10 Million Australians Implicated in a Single Cyber Attack: OAIC

More than 10-million Australians had their data compromised in a single incident, according to the latest statistics from the OAIC; for reference, the current population of Australia is roughly 25 million- meaning a single data breach hit nearly 40% of Australia’s total population.

The figures have been made public by the Office of the Australian Information Commissioner in its “Notifiable Data Breaches Quarterly Statistics” report, which showed that in the three months between the 1st of January and March 31st, a total of 215 data breach notifications were received by the office; down from 262 that were reported in the previous quarter.

However, the number of Australian citizens implicated in data breaches has ballooned thanks to a single data breach that saw the data of 10 million individuals compromised. Specifics are not known of this widespread attack targeting a range of data from contact to financial, health, tax and even identity information of those caught in its crosshairs.

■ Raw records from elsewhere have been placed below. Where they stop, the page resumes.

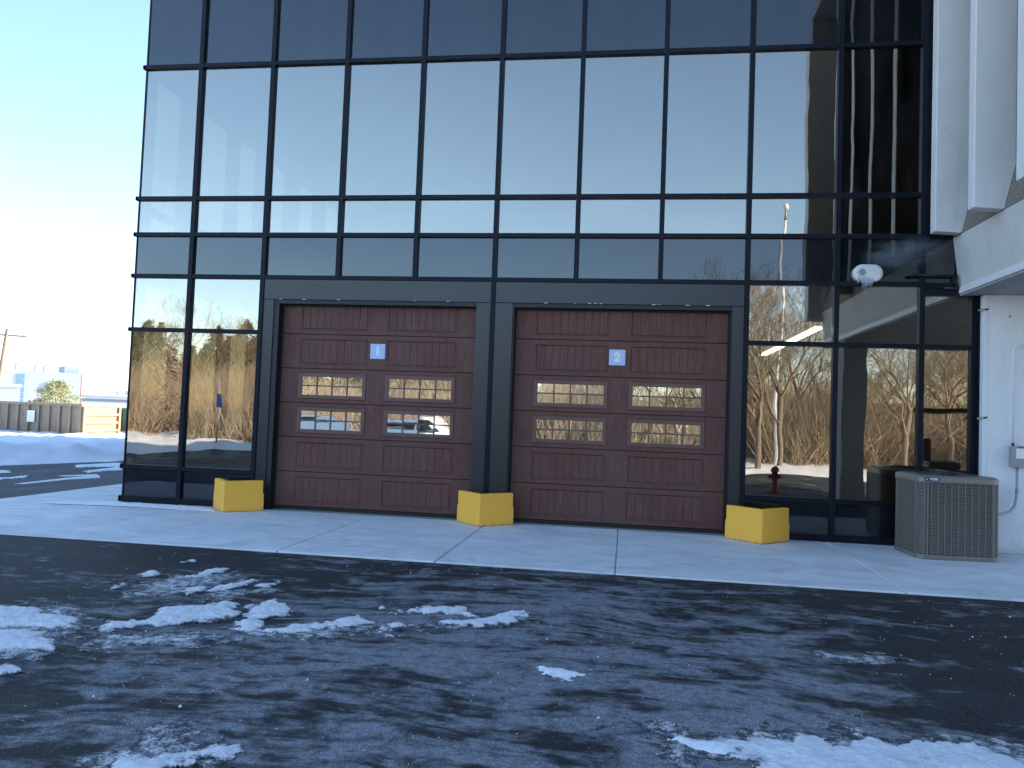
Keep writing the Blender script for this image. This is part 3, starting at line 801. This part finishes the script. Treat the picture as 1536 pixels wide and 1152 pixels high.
# order ring to start at the same corner as the rounded rectangle
b = (len(prof)-1)*n
st_ang = [math.atan2(y, x) for x, y in P[-1]]
V += [(.355*math.cos(a), .33*math.sin(a), AH) for a in st_ang]
for i in range(n): F.append((b+i, b+(i+1)%n, b+n+(i+1)%n, b+n+i))
V += [(.355*math.cos(a), .33*math.sin(a), AH-.06) for a in st_ang]
for i in range(n): F.append((b+n+i, b+n+(i+1)%n, b+2*n+(i+1)%n, b+2*n+i))
m.add(V, F); m.build('top_cover', M_ACG, ac, True)
# fan guard rings and spokes, a shallow dome
m = MB()
for k in range(1, 11):
    r = .035*k; z = AH+.035*(1-(k/10.5)**2)
    m.tube([(r*math.cos(2*math.pi*i/24), r*.93*math.sin(2*math.pi*i/24), z) for i in range(25)], .0035, 4, False)
for k in range(8):
    a = math.pi*k/4+.2
    m.tube([(r*math.cos(a), r*.93*math.sin(a), AH+.035*(1-(r/.367)**2)+.004) for r in (.02,.12,.24,.36)], .004, 4)
m.build('fan_guard', M_BLACK, ac)
MB().tube([(0,0,AH-.06),(0,0,AH+.03)], .09, 16).build('fan_motor', M_BLACK, ac, True)
# louvres: horizontal blades right round, pressed vertical ribs over them
def ring_strip(m, w, d, r, z0, z1, t, tilt=0):
    A = rrect(w, d, r); B = rrect(w-t, d-t, max(r-t,.01)); n = len(A); o = len(m.v)
    m.v += [(x,y,z0) for x,y in A]+[(x,y,z1+tilt) for x,y in B]+[(x,y,z0-.003) for x,y in B]
    for i in range(n):
        j = (i+1)%n
        m.f += [(o+i,o+j,o+n+j,o+n+i), (o+2*n+i,o+2*n+j,o+j,o+i)]
m = MB(); NL = 31
zz = np.linspace(.072, AH-.108, NL)
for z in zz: ring_strip(m, AW, AD, AR, z, z+.0175, .014, .002)
lou = m.build('louver', M_ACG, ac)
m = MB()
per = rrect(AW+.0035, AD+.0035, AR, 5)
# even spacing along the perimeter
pts = [Vector((x,y,0)) for x,y in per]; pts.append(pts[0]); L = [0]
for i in range(len(pts)-1): L.append(L[-1]+(pts[i+1]-pts[i]).length)
NR = 42
for k in range(NR):
    s = L[-1]*k/NR
    i = max(q for q in range(len(L)-1) if L[q] <= s+1e-9); u = (s-L[i])/(L[i+1]-L[i]+1e-9)
    p = pts[i].lerp(pts[i+1], u); tdir = (pts[i+1]-pts[i]).normalized(); nd = Vector((tdir.y,-tdir.x,0))
    a = p-tdir*.0048; bb = p+tdir*.0048; ci = nd*-.010
    m.prism([tuple(v)[:2] for v in (a+ci*.2, bb+ci*.2, bb+ci, a+ci)][::1], .055, AH-.085)
m.build('louver_rib', M_ACG, ac)
for sx, sy in ((-1,-1),(1,-1)):
    m = MB(); cx, cy = sx*(AW-AR), sy*(AD-AR)
    for k in range(2):
        a = math.radians((-90 if sx > 0 else -180)+ (8 if k == 0 else 82)); r = AR+.004
        x, y = cx+r*math.cos(a), cy+r*math.sin(a)
        m.tube([(x,y,.05),(x,y,AH-.085)], .009, 6)
    m.build('corner_post', M_ACG, ac)
bd = MB().box(-.09, .09, -.004, .004, -.022, .022).build('badge', M_NAVY, ac, bevel=.002); bd.location = (-.345, -AD-.012, AH-.045)
t = text_mesh('badge_lettering', 'YORK', .040, M_WHITE, bd, .0008, .0012, 1.0); t.location = (.018, -.0052, 0)
mk = MB()
for k in range(3):
    a = math.pi*k/3; mk.tube([(-.066+.011*math.cos(a),-.0052,.011*math.sin(a)),(-.066-.011*math.cos(a),-.0052,-.011*math.sin(a))], .002, 5)
mk.build('badge_logo', M_WHITE, bd)

# ------------------------------------------------------------------ WALL FITTINGS
M_GALV = mat_plain('galvanised_grey_paint', (.30,.31,.32), .45, .2, .1, 8)
M_CONW = mat_plain('white_painted_conduit', (.70,.71,.72), .45, 0, .05)
M_BRASS = mat_plain('dull_metal_fitting', (.42,.36,.26), .4, .6, .2, 20)
bx = thing('disconnect_box', 'small grey electrical disconnect box on the white wall', 'electrical box', (12.035, -.2, 1.293))
MB().box(-.115, .115, -.10, -.001, -.14, .13).build('enclosure', M_GALV, bx, bevel=.008)
MB().box(-.122, .122, -.108, -.101, -.145, .135).build('cover', M_GALV, bx, bevel=.004)
MB().box(-.07, .03, -.1095, -.1085, -.03, .10).build('warning_label', M_WHITE, bx)
M_RED = mat_plain('red_print', (.55,.03,.03), .5)
MB().box(-.05, .09, -.1105, -.1098, .105, .122).build('red_label_band', M_RED, bx)
MB().tube([(-.085,-.05,.13),(-.085,-.05,.17)], .018, 10).build('conduit_hub', M_BLACK, bx, True)
cpath = [(11.95,-.245,1.46),(11.95,-.245,2.65)]+[(11.95+.14*(1-math.cos(a)),-.245,2.65+.14*math.sin(a)) for a in np.linspace(.1,math.pi/2,7)]+[(13.0,-.245,2.79)]
tag(MB().tube(cpath, .012, 8).build('conduit', M_CONW, None, True), 'thin white conduit rising above the disconnect box and bending right', 'conduit')
fp = [(12.0,-.26,1.152),(12.0,-.26,.83),(11.99,-.27,.74),(11.95,-.31,.64),(11.86,-.38,.57),(11.70,-.48,.54),(11.44,-.58,.54)]
fl = thing('flexible_conduit', 'grey flexible conduit curving from the disconnect box down to the condenser', 'conduit', fp[0])
fp = [tuple(np.subtract(p, fp[0])) for p in fp]
MB().tube(fp, .016, 10).build('hose', M_GALV, fl, True)
MB().tube([(0,0,-.30),(0,0,-.34)], .022, 10).build('coupling', M_GALV, fl, True)
for z, lb in ((3.184, 'small metal clip on the white wall edge level with the door heads'), (1.773, 'small metal clip on the white wall edge above the condenser')):
    c = thing('wall_clip', lb, 'clip', (11.575, -.2, 1.56+(z-1.56)*1.0275), 0, 'clips on the edge of the white wall')
    MB().tube([(-.055,-.02,-.01),(.02,-.02,0)], [.012,.016], 8).build('clip_body', M_BRASS, c, True)
    MB().tube([(.02,-.02,0),(.07,-.02,.012)], .011, 8).build('clip_tail', M_BLACK, c, True)
tag(MB().tube([(11.92,-.2,3.145),(11.92,-.208,3.145)], .016, 12).build('wall_plug', M_GALV, None), 'tiny grey round plug high on the white wall', 'plug')
pp = [(10.74,-.09,3.712),(11.28,-.09,3.712)]
tp = thing('drain_pipe', 'black pipe running along the glass below the concrete overhang', 'pipe', (10.74,-.09,3.712))
MB().tube([(0,0,0),(.56,0,0)], .015, 10).build('upper_run', M_BLACK, tp, True)
MB().tube([(.555,0,.002),(.555,0,-.15)], .018, 10).build('drop', M_BLACK, tp, True)
MB().tube([(.40,.02,-.172),(.76,.02,-.172)], .022, 10).build('lower_run', M_BLACK, tp, True)
MB().tube([(-.05,0,0),(.02,0,0)], [.02,.03], 10).build('end_cap', M_BLACK, tp, True)

# vent terminal with icicles
vt = thing('vent_hood', 'white oval exhaust vent with icicles on the dark glass', 'vent', (10.15, -.004, 3.735))
M_VENT = mat_plain('white_vent_plastic', (.72,.72,.69), .45, 0, .06)
def stadium(hl, r, n=12):
    return [(hl+r*math.cos(a), r*math.sin(a)) for a in np.linspace(-math.pi/2, math.pi/2, n)]+[(-hl+r*math.cos(a), r*math.sin(a)) for a in np.linspace(math.pi/2, 3*math.pi/2, n)]
def stad_mesh(prof, hl, r):
    m = MB(); V = []; F = []
    for (o, y) in prof: V += [(x, y, z) for x, z in stadium(hl, r+o)]
    n = 24
    for k in range(len(prof)-1):
        for i in range(n): F.append((k*n+i, k*n+(i+1)%n, k*n+n+(i+1)%n, k*n+n+i))
    F.append(tuple((len(prof)-1)*n+i for i in range(n)))
    m.add(V, F); return m
stad_mesh([(0,-.0),(0,-.085),(-.008,-.098),(-.025,-.105)], .073, .122).build('housing', M_VENT, vt)
ex = MB(); ex.tube([(-.085,-.106,.008),(-.085,-.110,.008)], .048, 18); ex.build('outlet', M_BLACK, vt)
m = MB()
for k in range(6):
    x = -.085-.04+.016*k; hh = math.sqrt(max(.0001,.048**2-(x+.085)**2)); m.box(x-.0025, x+.0025, -.116, -.1102, .008-hh, .008+hh)
m.build('outlet_grille', M_VENT, vt)
for x, z in ((0,.095),(-.155,.0),(.155,.0)):
    MB().tube([(x,-.105,z),(x,-.109,z)], .005, 8).build('screw', M_GALV, vt)
t_ = NT('ice'); b_ = t_.bsdf((.75,.82,.9), .12, 0, t_.bump(t_.noise(t_.world(), 40, 3), .4, .01), .5); b_.inputs['Transmission Weight'].default_value = .45; M_ICE = t_.m
for k in range(13):
    x = -.135+.018*k*.85+random.uniform(-.006,.006); L_ = random.uniform(.03,.12)*(1.5 if 3 < k < 8 else 1)
    z0 = -.085 if k < 9 else -.10
    MB().tube([(x,-.10,z0+.05),(x+.002,-.104,z0),(x+random.uniform(-.006,.006),-.103,z0-L_*.5),(x+random.uniform(-.008,.008),-.102,z0-L_)], [.004,.0085,.006,.001], 6).build('icicle', M_ICE, vt, True)
# steam drifting right from the vent
t = NT('steam'); pv = t.n('VolumePrincipled'); pv.inputs['Color'].default_value = (.9,.92,.95,1)
v = t.coord('Object'); nn = t.noise(v, 1.7, 5, .6, .3)
ln = t.n('VectorMath', operation='LENGTH'); t.l(v, ln.inputs[0])
fall = t.math('SUBTRACT', 1, t.smooth(ln.outputs['Value'], .25, .98))
dens = t.math('MULTIPLY', t.math('MULTIPLY', t.smooth(nn, .36, .70), fall), 4.0)
t.l(dens, pv.inputs['Density']); t.l(pv.outputs[0], t.out.inputs['Volume'])
bm = bmesh.new(); bmesh.ops.create_icosphere(bm, subdivisions=3, radius=1)
ms = bpy.data.meshes.new('steam'); bm.to_mesh(ms); bm.free(); ms.materials.append(t.m)
st = link('steam', ms); st.location = (10.50, -.36, 3.96); st.scale = (.62,.26,.27); st.rotation_euler = (0,-.12,0); tag(st, kind='stuff')

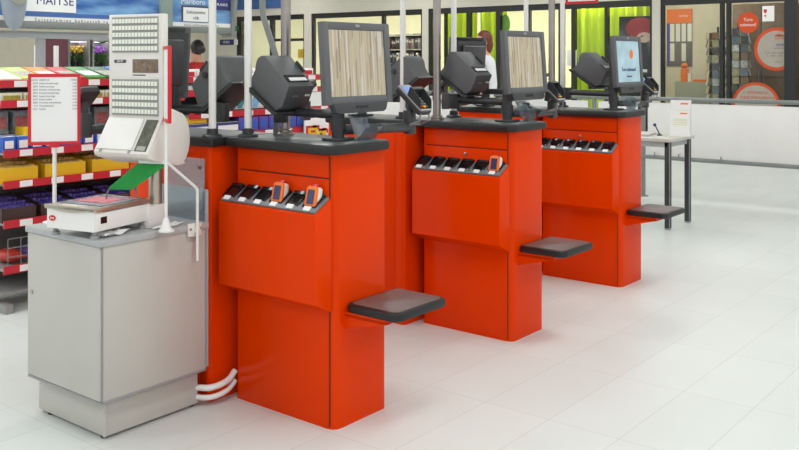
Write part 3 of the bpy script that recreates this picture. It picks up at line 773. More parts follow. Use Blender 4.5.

As ZDNet’s Asha Barbaschow points out, “while the report did not detail the origin of the breach that affected over 10 million individuals,, it did show that the most number of affected individuals from a single finance-related breach was less than 500,000 and the health sector’s three heaviest impacting breaches affected less than 5,000 individuals each.”

Of the 215 data breaches, the OAIC has defined 131 - or 61% - of the attacks as malicious or criminal attacks, which are made up by as cyber incidents like phishing, malware, ransomware, brute-force attacks- even compromised or stolen credentials.

A further 75 data breaches were attributed to human error, while nine breaches were classified as system faults, and 18 breaches were attributed to the theft of paperwork and or storage devices.

“Where human error was concerned,” according to Barbaschow, “the report shows that in 23 cases, the personal information of individuals was email to an incorrect email address. The unauthorised disclosure, such as incorrect release or publication, accounted for 21 of the human error-related incidents -- affecting an average of 36,993 individuals per data breach.”

Running somewhat contrary to the requirements of the GDPR legislation in Europe, “The OAIC said this is the last time the office will report on the NDB Scheme quarterly, with the commissioner to move to releasing information every six months instead.It follows concerns the OAIC is too under resourced to handle its current remit,” according to ZDNet.